## Data segment:
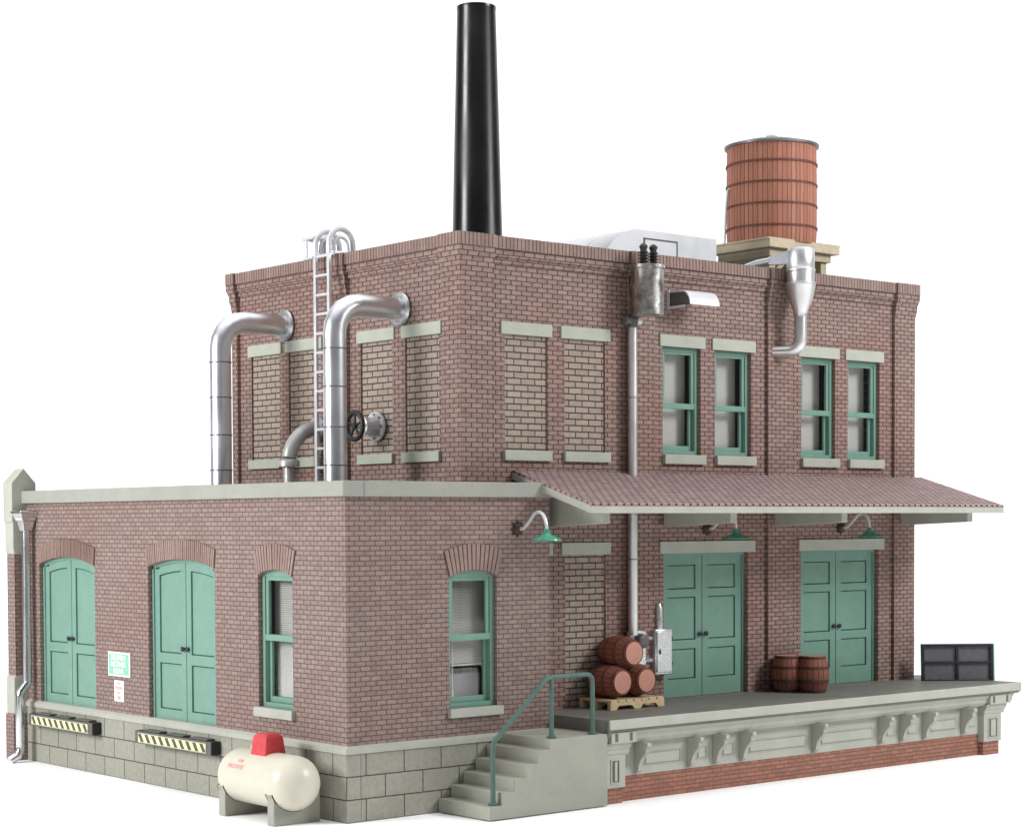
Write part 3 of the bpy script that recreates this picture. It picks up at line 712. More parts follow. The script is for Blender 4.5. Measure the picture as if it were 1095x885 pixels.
mb = MB(); frame_strip(mb, FX(3.2), 11.08, 12.22, 11.6, 12.68, .035, -.02, .01); part('hatch', mb, 'steel_and_shade', dct, 'dark outlined access hatch')
mb = MB(); fbox(mb, FX(3.2), 11.12, 12.18, 11.64, 12.64, -.012, .01); part('hatch_plate', mb, 'ductmetal', dct)
# water tower
wt = thing('water_tower', 'round wooden water tank on a pale timber stand on the roof', 'water tower', (16.05, 3.6, 11.12))
cx, cy = 16.05, 3.6
Z0 = 12.93; prof = [(1.14, 0), (1.16, .3), (1.165, 1.3), (1.15, 2.52), (1.0, 2.52)]
def local_part(name, mb, mat, root, loc, label=None, bev=0, smooth=32):
    o = part(name, mb, mat, root, label, bev, smooth); o.matrix_parent_inverse = Matrix.Identity(4); o.location = Vector(loc)-Vector(root.location); return o
mb = MB(); mb.lathe([(r, z) for r, z in prof], (0, 0, 0), 2, 72)
tk = local_part('tank', mb, 'tankwood', wt, (cx, cy, Z0))
for z in (.42, .98, 1.52, 2.05):
    mb = MB(); mb.lathe([(1.15, z-.025), (1.185, z-.025), (1.185, z+.025), (1.15, z+.025)], (0, 0, 0), 2, 72)
    part('hoop', mb, 'tankhoop', tk)
mb = MB(); mb.lathe([(1.17, 2.50), (1.215, 2.51), (1.22, 2.57), (.72, 2.70), (.2, 2.77), (.12, 2.82), (.10, 2.83)], (0, 0, 0), 2, 72); part('conical_roof', mb, 'tankroof', tk)
mb = MB(); mb.lathe([(.13, 2.78), (.15, 2.84), (.10, 2.89), (.03, 2.90)], (0, 0, 0), 2, 20); part('finial', mb, 'alu', tk)
px0, px1, py0, py1 = 14.79, 17.45, 2.50, 4.62
mb = MB(); mb.box(px0, px1, py0, py1, 12.72, 12.92)
n_ = 15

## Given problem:
Leave out all pictures, then copy the remaining material exactly.

## Answer to this exercise:
Write part 3 of the bpy script that recreates this picture. It picks up at line 712. More parts follow. The script is for Blender 4.5. Measure the picture as if it were 1095x885 pixels.
mb = MB(); frame_strip(mb, FX(3.2), 11.08, 12.22, 11.6, 12.68, .035, -.02, .01); part('hatch', mb, 'steel_and_shade', dct, 'dark outlined access hatch')
mb = MB(); fbox(mb, FX(3.2), 11.12, 12.18, 11.64, 12.64, -.012, .01); part('hatch_plate', mb, 'ductmetal', dct)
# water tower
wt = thing('water_tower', 'round wooden water tank on a pale timber stand on the roof', 'water tower', (16.05, 3.6, 11.12))
cx, cy = 16.05, 3.6
Z0 = 12.93; prof = [(1.14, 0), (1.16, .3), (1.165, 1.3), (1.15, 2.52), (1.0, 2.52)]
def local_part(name, mb, mat, root, loc, label=None, bev=0, smooth=32):
    o = part(name, mb, mat, root, label, bev, smooth); o.matrix_parent_inverse = Matrix.Identity(4); o.location = Vector(loc)-Vector(root.location); return o
mb = MB(); mb.lathe([(r, z) for r, z in prof], (0, 0, 0), 2, 72)
tk = local_part('tank', mb, 'tankwood', wt, (cx, cy, Z0))
for z in (.42, .98, 1.52, 2.05):
    mb = MB(); mb.lathe([(1.15, z-.025), (1.185, z-.025), (1.185, z+.025), (1.15, z+.025)], (0, 0, 0), 2, 72)
    part('hoop', mb, 'tankhoop', tk)
mb = MB(); mb.lathe([(1.17, 2.50), (1.215, 2.51), (1.22, 2.57), (.72, 2.70), (.2, 2.77), (.12, 2.82), (.10, 2.83)], (0, 0, 0), 2, 72); part('conical_roof', mb, 'tankroof', tk)
mb = MB(); mb.lathe([(.13, 2.78), (.15, 2.84), (.10, 2.89), (.03, 2.90)], (0, 0, 0), 2, 20); part('finial', mb, 'alu', tk)
px0, px1, py0, py1 = 14.79, 17.45, 2.50, 4.62
mb = MB(); mb.box(px0, px1, py0, py1, 12.72, 12.92)
n_ = 15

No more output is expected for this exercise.